Newly discovered hand[soap]-axe

Sure enough, another hand[soap]-axe has been discovered! The second of these beautiful implements has lately come to light, in this case raking morning sunlight. The palaeoanthropological community knows just what to make of it, too. As with it’s lithic counterparts, this must surely have been purposefully shaped by the hominid that resides with us here at Subversive Archaeologist world headquarters.

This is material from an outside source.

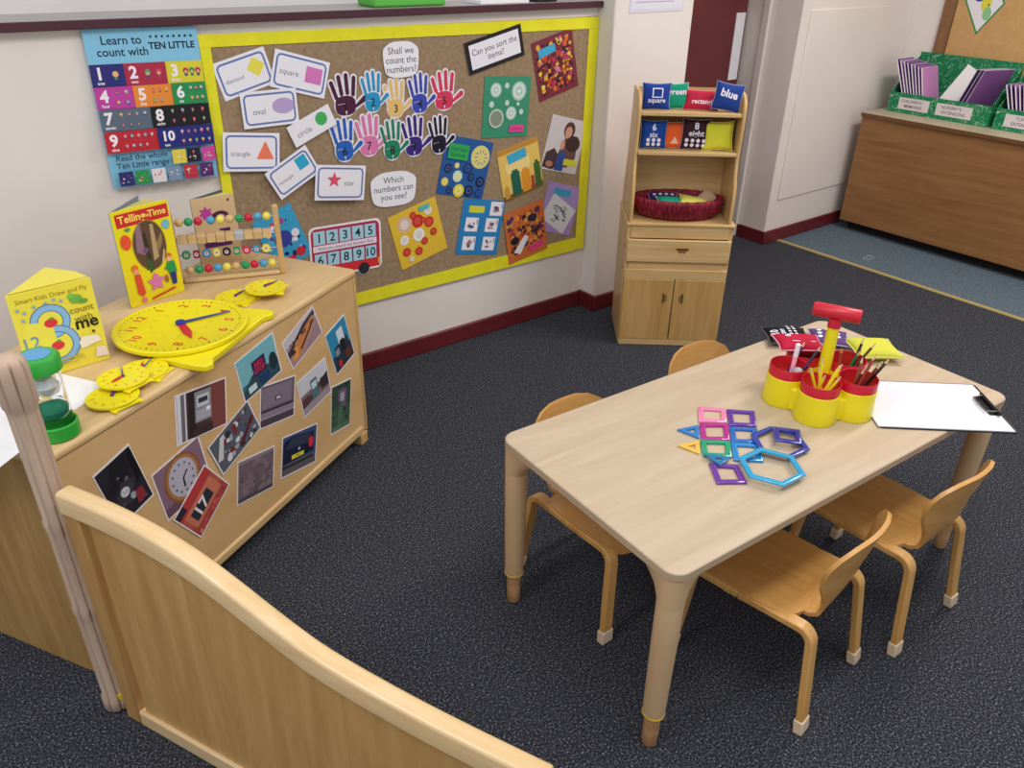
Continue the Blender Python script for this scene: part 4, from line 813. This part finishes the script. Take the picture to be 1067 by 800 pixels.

Yet, unlike the earlier discovery, pictured above, at left, this specimen is an exquisite ovoid. The ovoid is double-convex, like the first. Moreover the angle formed at the margins is identical to that of the elongated leaf-shaped original discovery? To the right in this photo is the form of raw material that occurs naturally in the vicinity. Given the clearly different outline, this latest hand[soap]-axe, assigned the label H[S]A-2 was likely used for a different function than that of H[S]A-1. Or, conversely, if there turns out to have been a temporal discontinuity between the two, it’s quite possible that the two performed the same function, but in different cultural systems. Either way, there’s no denying that the hominid soap shapers carried out an almost unbelievably complex series of attritional episodes (colloquially known as washing) in arriving at these forms. No other explanation could possibly exist for the existence of these nearly perfectly shaped pieces.
     This ‘industry’ rivals the Levallois technique for its sheer virtuosity.